The music is the same classical score type that was found in other titles, which is a good thing and appropriate for a war game. It does seem to know when to change too, so that it gets darker and faster when you go to war.

Also, I have listed this game as turn-based, though in truth it’s also real-time. The way it works is that time passes at the rate you set but you can pause it at anytime to give orders. But I found myself pausing the game so much (there is so much to do) that I think most people will play it this way, which is really the way a turn-based game works. You can speed it up for the "boring" times when nothing else is going on, though that will probably be pretty rare.

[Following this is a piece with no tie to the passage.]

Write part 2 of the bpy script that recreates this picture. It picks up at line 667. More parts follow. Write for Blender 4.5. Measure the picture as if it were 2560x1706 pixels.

In terms of negatives, there are a few, though this is not unexpected in a game of this grand scale. The first is the system requirements. Whatever is recommended, you will need more. When the game is chugging along, you will likely experience a lot of lag. I did with my 3GHz single core test computer. HOI3 is running every aspect of every country in the world other than your own (and sometimes parts of yours as well) so that’s a deceptively high amount of horsepower for a game without much graphical flair. I’ve had no crashes, but some major slowdowns in the real-time mode. Also, maps are either very realistic (there are proper names for provinces and cities for all of Russia) or very bland (major cities in the US are non-existent). It seems like much of the Pacific theater was glossed over, at least compared to Western Europe. And one final pet peeve – the Germans marched under the Nazi flag, not the flag of the Weimar Republic. If you are going to be accurate, get the flag right at least.

There are those that will dislike Hearts of Iron 3 because anything can happen. If you are a straight history buff looking for historically accurate scenarios, HOI3 might disappoint you. While everything seems correct in terms of historical accuracy at the beginning of each game, once the AI and the player starts, anything goes. WWII may look nothing like you expected here, especially with diplomatic options able to change the world before war even starts. So while HOI3 will provide a great study of war, it won’t be the WWII that you are thinking, more of a "what-if" scenario and one that is only slightly influenced by your actions as one nation among many.

I very much enjoyed Hearts of Iron III, but again, I’m the type of gamer who will but heads with a game for a week or so just to figure it out. It’s almost like second nature to me now, and I wear my competency like a badge of honor. If you fancy yourself a true strategy gamer, then you will too. But I freely admit that this is not a game for everyone, even more so than others in the series. But mastering this game, and eventually "winning" a scenario with your chosen country is an achievement that is difficult to match. I played from 1936 through the end of the war as France, Germany, Italy and the United States and had a good time with all of them. It just took me a weekend each time, and the results were always a little mixed. But it was great fun, if you like that kind of thing.